* **Exercise**
Leave out the pictures, and retype only the lines from the beginning of the material through the line that contains "return (*out, 1)", including both.

* **Information shown**

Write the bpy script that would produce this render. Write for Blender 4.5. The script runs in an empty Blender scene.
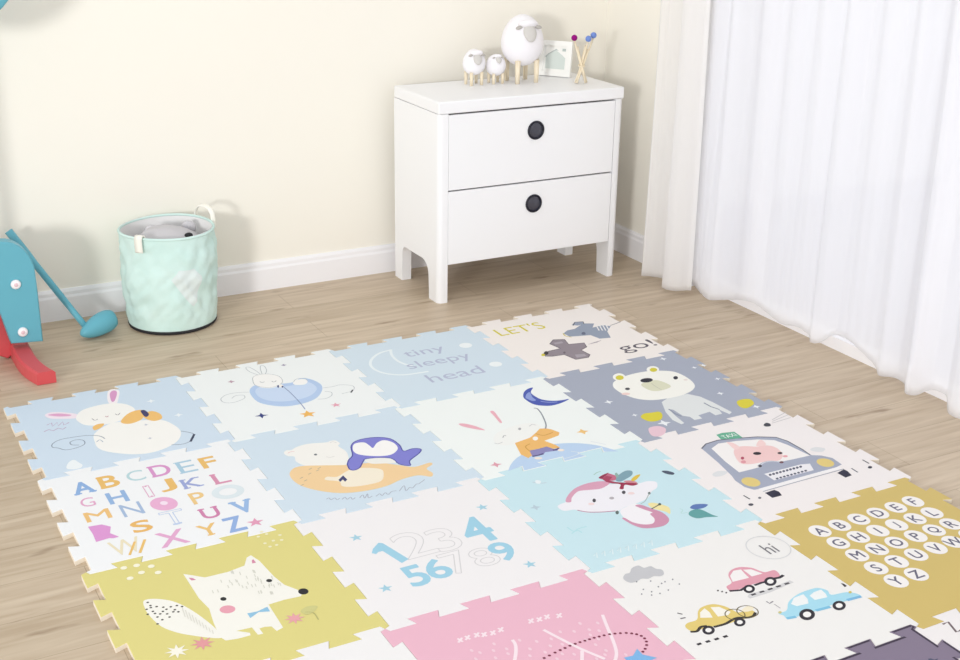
import bpy, bmesh, math, random
from mathutils import Vector, Matrix, noise
from mathutils.geometry import tessellate_polygon

PI = math.pi
sc = bpy.context.scene
col = sc.collection
rng = random.Random(11)

# ------------------------------------------------------------------ helpers
def lin(h):
    h = h.lstrip('#')
    out = []
    for k in (0, 2, 4):
        c = int(h[k:k+2], 16) / 255
        out.append(c / 12.92 if c <= .04045 else ((c + .055) / 1.055) ** 2.4)
    return (*out, 1)

MATS = {}
PRINT = .93                  # ink and foam reflect a little less than the swatch colours
def mat(name, hexc, rough=.6, spec=.3, metal=0, bump=0, bscale=200, coat=0):
    if name in MATS: return MATS[name]
    m = bpy.data.materials.new(name); m.use_nodes = True
    b = m.node_tree.nodes['Principled BSDF']
    k = PRINT if name.startswith(('print_', 'foam_top_')) else 1
    b.inputs['Base Color'].default_value = (*[c * k for c in lin(hexc)[:3]], 1)
    b.inputs['Roughness'].default_value = rough
    b.inputs['Specular IOR Level'].default_value = spec
    b.inputs['Metallic'].default_value = metal
    b.inputs['Coat Weight'].default_value = coat
    if bump:
        nt = m.node_tree
        tc = nt.nodes.new('ShaderNodeTexCoord'); n = nt.nodes.new('ShaderNodeTexNoise'); bp = nt.nodes.new('ShaderNodeBump')
        n.inputs['Scale'].default_value = bscale; n.inputs['Detail'].default_value = 4
        bp.inputs['Strength'].default_value = bump; bp.inputs['Distance'].default_value = .002
        nt.links.new(tc.outputs['Object'], n.inputs['Vector']); nt.links.new(n.outputs['Fac'], bp.inputs['Height'])
        nt.links.new(bp.outputs['Normal'], b.inputs['Normal'])
    MATS[name] = m
    return m

def tint(m, hexa, hexb, scale=(1, 1, 1), nscale=5, detail=4, lo=.35, hi=.65):
    nt = m.node_tree; b = nt.nodes['Principled BSDF']
    tc = nt.nodes.new('ShaderNodeTexCoord'); mp = nt.nodes.new('ShaderNodeMapping'); n = nt.nodes.new('ShaderNodeTexNoise'); r = nt.nodes.new('ShaderNodeValToRGB')
    mp.inputs['Scale'].default_value = scale; n.inputs['Scale'].default_value = nscale; n.inputs['Detail'].default_value = detail
    r.color_ramp.elements[0].color = lin(hexa); r.color_ramp.elements[0].position = lo
    r.color_ramp.elements[1].color = lin(hexb); r.color_ramp.elements[1].position = hi
    nt.links.new(tc.outputs['Object'], mp.inputs['Vector']); nt.links.new(mp.outputs['Vector'], n.inputs['Vector'])
    nt.links.new(n.outputs['Fac'], r.inputs['Fac']); nt.links.new(r.outputs['Color'], b.inputs['Base Color'])
    return m

class MB:
    """collects shapes in one bmesh; build() links them as ONE mesh object"""
    def __init__(s): s.bm = bmesh.new(); s.mats = []
    def mi(s, m):
        if m not in s.mats: s.mats.append(m)
        return s.mats.index(m)
    def face(s, vs, m, smooth=False):
        try: f = s.bm.faces.new(vs)
        except ValueError: return None
        f.material_index = s.mi(m); f.smooth = smooth; return f
    def box(s, lo, hi, m, bev=0, seg=2):
        (x0, y0, z0), (x1, y1, z1) = lo, hi
        v = [s.bm.verts.new(p) for p in ((x0,y0,z0),(x1,y0,z0),(x1,y1,z0),(x0,y1,z0),(x0,y0,z1),(x1,y0,z1),(x1,y1,z1),(x0,y1,z1))]
        fs = [s.face([v[k] for k in q], m) for q in ((3,2,1,0),(4,5,6,7),(0,1,5,4),(1,2,6,5),(2,3,7,6),(3,0,4,7))]
        if bev:
            es = list({e for f in fs for e in f.edges})
            r = bmesh.ops.bevel(s.bm, geom=es, offset=bev, segments=seg, affect='EDGES', profile=.5, clamp_overlap=True)
            for f in r['faces']: f.smooth = True; f.material_index = s.mi(m)
    def extrude(s, pts, axis, a, b, m, bev=0, seg=2):
        """closed 2D outline extruded from a to b along axis 0/1/2"""
        def P(p, t):
            q = [p[0], p[1]]; q.insert(axis, t); return q
        lo = [s.bm.verts.new(P(p, a)) for p in pts]; hi = [s.bm.verts.new(P(p, b)) for p in pts]
        n = len(pts)
        sides = [s.face([lo[k], lo[(k+1) % n], hi[(k+1) % n], hi[k]], m) for k in range(n)]
        c1 = s.face(lo[::-1], m); c2 = s.face(hi, m)
        fs = sides + [c1, c2]
        bmesh.ops.recalc_face_normals(s.bm, faces=fs)
        if bev:
            es = list(c1.edges) + list(c2.edges)
            r = bmesh.ops.bevel(s.bm, geom=es, offset=bev, segments=seg, affect='EDGES', profile=.5, clamp_overlap=True)
            for f in r['faces']: f.smooth = True; f.material_index = s.mi(m)
        return fs
    def rings(s, rings, m, cap0=True, cap1=True, smooth=True, closed=True):
        R = [[s.bm.verts.new(p) for p in r] for r in rings]
        n = len(R[0])
        for a, b in zip(R, R[1:]):
            for k in range(n if closed else n - 1):
                s.face([a[k], a[(k+1) % n], b[(k+1) % n], b[k]], m, smooth)
        if closed and cap0: s.face(R[0][::-1], m, False)
        if closed and cap1: s.face(R[-1], m, False)
        return R
    def lathe(s, prof, m, c=(0, 0, 0), n=32, axis='z', cap0=True, cap1=True):
        rs = []
        for r, z in prof:
            ring = []
            for k in range(n):
                a = 2 * PI * k / n
                if axis == 'z': p = (c[0] + r*math.cos(a), c[1] + r*math.sin(a), c[2] + z)
                elif axis == 'y': p = (c[0] + r*math.cos(a), c[1] - z, c[2] + r*math.sin(a))
                else: p = (c[0] + z, c[1] + r*math.cos(a), c[2] + r*math.sin(a))
                ring.append(p)
            rs.append(ring)
        s.rings(rs, m, cap0, cap1)
    def tube(s, pts, r, m, n=12, closed=False, flat=1.0):
        pts = [Vector(p) for p in pts]; rs = []
        N = len(pts); up = None
        for k, p in enumerate(pts):
            a = pts[(k-1) % N] if (closed or k > 0) else p
            b = pts[(k+1) % N] if (closed or k < N-1) else p
            t = (b - a).normalized()
            if up is None:
                up = Vector((0, 0, 1)) if abs(t.z) < .9 else Vector((1, 0, 0))
            u = (up - t * up.dot(t)).normalized(); w = t.cross(u); up = u
            rr = r[k] if isinstance(r, (list, tuple)) else r
            rs.append([p + u * rr * math.cos(2*PI*q/n) + w * rr * flat * math.sin(2*PI*q/n) for q in range(n)])
        if closed: rs.append(rs[0])
        s.rings(rs, m, not closed, not closed)
    def ball(s, c, r, m, n=20, rot=None, warp=None):
        rx, ry, rz = r if isinstance(r, (tuple, list)) else (r, r, r)
        rs = []
        for i in range(1, n):
            th = PI * i / n; ring = []
            for k in range(2 * n):
                ph = PI * k / n
                p = Vector((rx*math.sin(th)*math.cos(ph), ry*math.sin(th)*math.sin(ph), -rz*math.cos(th)))
                if warp: p = warp(p)
                if rot: p = rot @ p
                ring.append(p + Vector(c))
            rs.append(ring)
        s.rings(rs, m)
    def build(s, name, parent=None, loc=None, merge=False):
        if merge: bmesh.ops.remove_doubles(s.bm, verts=s.bm.verts, dist=1e-5)
        me = bpy.data.meshes.new(name); s.bm.to_mesh(me); s.bm.free()
        for m in s.mats: me.materials.append(m)
        o = bpy.data.objects.new(name, me); col.objects.link(o)
        if parent: o.parent = parent
        if loc: o.location = loc
        return o

def normals_out(mb): bmesh.ops.recalc_face_normals(mb.bm, faces=mb.bm.faces)
def tag(o, label, cat, group=None):
    o['label'] = label; o['category'] = cat
    if group: o['group'] = group
    return o
def thing(name, loc, label, cat, group=None, rz=0):
    o = bpy.data.objects.new(name, None); col.objects.link(o)
    o.location = loc; o.rotation_euler = (0, 0, rz); o.empty_display_size = .1
    return tag(o, label, cat, group)
def struct(o): o['kind'] = 'structure'; return o

def catmull(pts, sub=4, closed=False):
    n = len(pts); out = []
    if n < 3: return list(pts)
    rng_ = range(n) if closed else range(n - 1)
    for k in rng_:
        p0 = pts[(k-1) % n] if closed or k > 0 else pts[k]
        p1 = pts[k]; p2 = pts[(k+1) % n]
        p3 = pts[(k+2) % n] if closed or k + 2 < n else p2
        for q in range(sub):
            t = q / sub
            out.append(tuple(.5*((2*b) + (-a+c)*t + (2*a-5*b+4*c-d)*t*t + (-a+3*b-3*c+d)*t**3) for a, b, c, d in zip(p0, p1, p2, p3)))
    if not closed: out.append(tuple(pts[-1]))
    return out

# ------------------------------------------------------------------ materials
m_wall = mat('cream_wall_paint', '#f3efe5', .9, .1, bump=.05, bscale=300)
m_skirt = mat('white_skirting', '#f2f1f4', .5)
m_white = mat('white_lacquer', '#f1f1f3', .38, .35)
m_gap_shade = mat('drawer_box_gap_shade', '#5c5450', .8)  # drawer box darkened: the shade in the drawer gaps is in its colour
m_navy = mat('dark_pull_rim', '#20202c', .35)
m_pull = mat('dark_pull_dish', '#3d3d48', .3, .6)
m_wool = mat('white_wool', '#f1eff3', .85, .1, bump=.3, bscale=250)
m_face = mat('grey_felt_face', '#cfccc8', .8, .1)
m_ear = mat('grey_felt_ear', '#b9b5b0', .8, .1)
m_wood = tint(mat('pale_wood', '#eedfc2', .6), '#ebdbbb', '#f3e8d2', (40, 40, 4), 6)
m_mint = tint(mat('mint_fabric', '#cee7e2', .75, .15, bump=.25, bscale=500), '#c9e4de', '#d3ebe6', (1, 1, 1), 8)
m_mintpatch = mat('pale_print_on_fabric', '#dbe6e5', .75, .15, bump=.25, bscale=500)
m_lining = mat('white_lining', '#ebeaea', .8, .1)
m_strap = mat('cream_cotton_strap', '#f3f1e8', .8, .1)
m_black = mat('black_base', '#2a2a2e', .7)
m_grey = mat('grey_plush', '#c9c7cb', .95, .05, bump=.6, bscale=220)
m_blue = mat('blue_toy_plastic', '#62abbd', .42, .4)
m_red = mat('red_toy_plastic', '#cf5257', .42, .4)
m_bolt = mat('white_plastic', '#efecef', .4, .4)
m_screw = mat('pink_screw_centre', '#dfc0c8', .4, .5)
m_frame = mat('white_frame', '#f4f4f1', .5)
m_pic = mat('picture_paper', '#f5f5f2', .6)
m_pic2 = mat('picture_grey_green', '#d3dcd8', .6)
m_pic3 = mat('picture_grey', '#b9c2c0', .6)
m_mag = mat('magenta_pompom', '#93147a', .9, .1, bump=.5, bscale=300)
m_bpom = mat('blue_pompom', '#7690d2', .9, .1, bump=.5, bscale=300)
m_foam = mat('cream_foam_side', '#e8dfd0', .8, .1, bump=.1, bscale=300)

def sheer(name, hexc, transp):
    m = bpy.data.materials.new(name); m.use_nodes = True
    nt = m.node_tree; nt.nodes.clear()
    out = nt.nodes.new('ShaderNodeOutputMaterial'); d = nt.nodes.new('ShaderNodeBsdfDiffuse'); t = nt.nodes.new('ShaderNodeBsdfTranslucent')
    tr = nt.nodes.new('ShaderNodeBsdfTransparent'); a = nt.nodes.new('ShaderNodeMixShader'); b = nt.nodes.new('ShaderNodeMixShader')
    d.inputs['Color'].default_value = lin(hexc); t.inputs['Color'].default_value = lin(hexc)
    a.inputs['Fac'].default_value = .5
    b.inputs['Fac'].default_value = 1 - transp
    nt.links.new(d.outputs[0], a.inputs[1]); nt.links.new(t.outputs[0], a.inputs[2])
    nt.links.new(tr.outputs[0], b.inputs[1]); nt.links.new(a.outputs[0], b.inputs[2])
    nt.links.new(b.outputs[0], out.inputs['Surface'])
    return m
m_sheer = sheer('white_sheer_voile', '#f8f8fb', .36)
m_drape = sheer('white_drape_fabric', '#fcfbfb', .25)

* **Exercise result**
Write the bpy script that would produce this render. Write for Blender 4.5. The script runs in an empty Blender scene.
import bpy, bmesh, math, random
from mathutils import Vector, Matrix, noise
from mathutils.geometry import tessellate_polygon

PI = math.pi
sc = bpy.context.scene
col = sc.collection
rng = random.Random(11)

# ------------------------------------------------------------------ helpers
def lin(h):
    h = h.lstrip('#')
    out = []
    for k in (0, 2, 4):
        c = int(h[k:k+2], 16) / 255
        out.append(c / 12.92 if c <= .04045 else ((c + .055) / 1.055) ** 2.4)
    return (*out, 1)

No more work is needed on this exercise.